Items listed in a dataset
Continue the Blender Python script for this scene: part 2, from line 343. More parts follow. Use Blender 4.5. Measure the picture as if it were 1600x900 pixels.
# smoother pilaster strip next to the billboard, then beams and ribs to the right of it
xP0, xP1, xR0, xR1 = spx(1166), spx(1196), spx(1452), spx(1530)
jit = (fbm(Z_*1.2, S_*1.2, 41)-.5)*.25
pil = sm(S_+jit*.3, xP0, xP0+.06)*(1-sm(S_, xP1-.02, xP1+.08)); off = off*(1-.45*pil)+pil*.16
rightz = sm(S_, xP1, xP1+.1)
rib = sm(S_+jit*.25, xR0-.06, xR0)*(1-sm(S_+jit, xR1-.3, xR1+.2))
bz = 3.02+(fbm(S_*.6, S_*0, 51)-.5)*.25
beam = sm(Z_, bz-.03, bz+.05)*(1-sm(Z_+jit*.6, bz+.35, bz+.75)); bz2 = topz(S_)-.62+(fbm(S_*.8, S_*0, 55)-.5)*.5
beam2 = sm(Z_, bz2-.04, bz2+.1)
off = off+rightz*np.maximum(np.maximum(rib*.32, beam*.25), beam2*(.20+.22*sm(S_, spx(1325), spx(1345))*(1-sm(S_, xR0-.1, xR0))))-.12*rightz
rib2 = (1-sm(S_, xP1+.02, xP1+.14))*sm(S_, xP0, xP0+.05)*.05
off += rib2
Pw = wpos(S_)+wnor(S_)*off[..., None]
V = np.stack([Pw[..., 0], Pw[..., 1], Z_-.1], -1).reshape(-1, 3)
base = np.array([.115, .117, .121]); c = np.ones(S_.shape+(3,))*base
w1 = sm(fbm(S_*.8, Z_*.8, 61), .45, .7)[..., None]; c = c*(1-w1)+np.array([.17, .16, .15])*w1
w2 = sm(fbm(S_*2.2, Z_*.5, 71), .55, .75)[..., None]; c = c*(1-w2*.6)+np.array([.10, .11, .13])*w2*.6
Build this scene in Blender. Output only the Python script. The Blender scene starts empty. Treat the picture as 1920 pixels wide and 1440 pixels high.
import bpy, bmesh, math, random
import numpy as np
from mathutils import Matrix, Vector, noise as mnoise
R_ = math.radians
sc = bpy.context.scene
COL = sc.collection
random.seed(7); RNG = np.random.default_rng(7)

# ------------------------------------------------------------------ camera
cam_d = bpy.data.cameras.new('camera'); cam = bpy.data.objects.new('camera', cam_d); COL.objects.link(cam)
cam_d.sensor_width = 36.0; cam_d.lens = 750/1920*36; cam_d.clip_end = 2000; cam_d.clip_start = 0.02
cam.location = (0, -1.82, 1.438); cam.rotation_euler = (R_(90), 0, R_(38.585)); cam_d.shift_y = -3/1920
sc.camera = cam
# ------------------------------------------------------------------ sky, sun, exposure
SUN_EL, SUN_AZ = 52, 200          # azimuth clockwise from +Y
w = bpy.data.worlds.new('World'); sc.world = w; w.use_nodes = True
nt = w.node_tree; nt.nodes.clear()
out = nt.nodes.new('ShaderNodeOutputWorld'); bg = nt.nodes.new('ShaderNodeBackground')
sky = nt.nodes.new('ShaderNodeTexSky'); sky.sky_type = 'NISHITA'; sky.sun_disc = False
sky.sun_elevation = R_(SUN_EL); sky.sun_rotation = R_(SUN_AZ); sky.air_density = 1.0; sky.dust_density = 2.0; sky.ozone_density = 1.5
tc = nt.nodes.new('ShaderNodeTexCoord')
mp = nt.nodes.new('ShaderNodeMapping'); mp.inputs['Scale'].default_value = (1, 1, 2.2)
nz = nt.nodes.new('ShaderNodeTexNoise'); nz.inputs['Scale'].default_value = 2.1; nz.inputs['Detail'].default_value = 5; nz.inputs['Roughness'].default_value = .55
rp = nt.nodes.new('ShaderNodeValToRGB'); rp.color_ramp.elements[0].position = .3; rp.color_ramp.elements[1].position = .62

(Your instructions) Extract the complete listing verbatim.

(Output of the task)
Continue the Blender Python script for this scene: part 2, from line 343. More parts follow. Use Blender 4.5. Measure the picture as if it were 1600x900 pixels.
# smoother pilaster strip next to the billboard, then beams and ribs to the right of it
xP0, xP1, xR0, xR1 = spx(1166), spx(1196), spx(1452), spx(1530)
jit = (fbm(Z_*1.2, S_*1.2, 41)-.5)*.25
pil = sm(S_+jit*.3, xP0, xP0+.06)*(1-sm(S_, xP1-.02, xP1+.08)); off = off*(1-.45*pil)+pil*.16
rightz = sm(S_, xP1, xP1+.1)
rib = sm(S_+jit*.25, xR0-.06, xR0)*(1-sm(S_+jit, xR1-.3, xR1+.2))
bz = 3.02+(fbm(S_*.6, S_*0, 51)-.5)*.25
beam = sm(Z_, bz-.03, bz+.05)*(1-sm(Z_+jit*.6, bz+.35, bz+.75)); bz2 = topz(S_)-.62+(fbm(S_*.8, S_*0, 55)-.5)*.5
beam2 = sm(Z_, bz2-.04, bz2+.1)
off = off+rightz*np.maximum(np.maximum(rib*.32, beam*.25), beam2*(.20+.22*sm(S_, spx(1325), spx(1345))*(1-sm(S_, xR0-.1, xR0))))-.12*rightz
rib2 = (1-sm(S_, xP1+.02, xP1+.14))*sm(S_, xP0, xP0+.05)*.05
off += rib2
Pw = wpos(S_)+wnor(S_)*off[..., None]
V = np.stack([Pw[..., 0], Pw[..., 1], Z_-.1], -1).reshape(-1, 3)
base = np.array([.115, .117, .121]); c = np.ones(S_.shape+(3,))*base
w1 = sm(fbm(S_*.8, Z_*.8, 61), .45, .7)[..., None]; c = c*(1-w1)+np.array([.17, .16, .15])*w1
w2 = sm(fbm(S_*2.2, Z_*.5, 71), .55, .75)[..., None]; c = c*(1-w2*.6)+np.array([.10, .11, .13])*w2*.6
Build this scene in Blender. Output only the Python script. The Blender scene starts empty. Treat the picture as 1920 pixels wide and 1440 pixels high.
import bpy, bmesh, math, random
import numpy as np
from mathutils import Matrix, Vector, noise as mnoise
R_ = math.radians
sc = bpy.context.scene
COL = sc.collection
random.seed(7); RNG = np.random.default_rng(7)

# ------------------------------------------------------------------ camera
cam_d = bpy.data.cameras.new('camera'); cam = bpy.data.objects.new('camera', cam_d); COL.objects.link(cam)
cam_d.sensor_width = 36.0; cam_d.lens = 750/1920*36; cam_d.clip_end = 2000; cam_d.clip_start = 0.02
cam.location = (0, -1.82, 1.438); cam.rotation_euler = (R_(90), 0, R_(38.585)); cam_d.shift_y = -3/1920
sc.camera = cam
# ------------------------------------------------------------------ sky, sun, exposure
SUN_EL, SUN_AZ = 52, 200          # azimuth clockwise from +Y
w = bpy.data.worlds.new('World'); sc.world = w; w.use_nodes = True
nt = w.node_tree; nt.nodes.clear()
out = nt.nodes.new('ShaderNodeOutputWorld'); bg = nt.nodes.new('ShaderNodeBackground')
sky = nt.nodes.new('ShaderNodeTexSky'); sky.sky_type = 'NISHITA'; sky.sun_disc = False
sky.sun_elevation = R_(SUN_EL); sky.sun_rotation = R_(SUN_AZ); sky.air_density = 1.0; sky.dust_density = 2.0; sky.ozone_density = 1.5
tc = nt.nodes.new('ShaderNodeTexCoord')
mp = nt.nodes.new('ShaderNodeMapping'); mp.inputs['Scale'].default_value = (1, 1, 2.2)
nz = nt.nodes.new('ShaderNodeTexNoise'); nz.inputs['Scale'].default_value = 2.1; nz.inputs['Detail'].default_value = 5; nz.inputs['Roughness'].default_value = .55
rp = nt.nodes.new('ShaderNodeValToRGB'); rp.color_ramp.elements[0].position = .3; rp.color_ramp.elements[1].position = .62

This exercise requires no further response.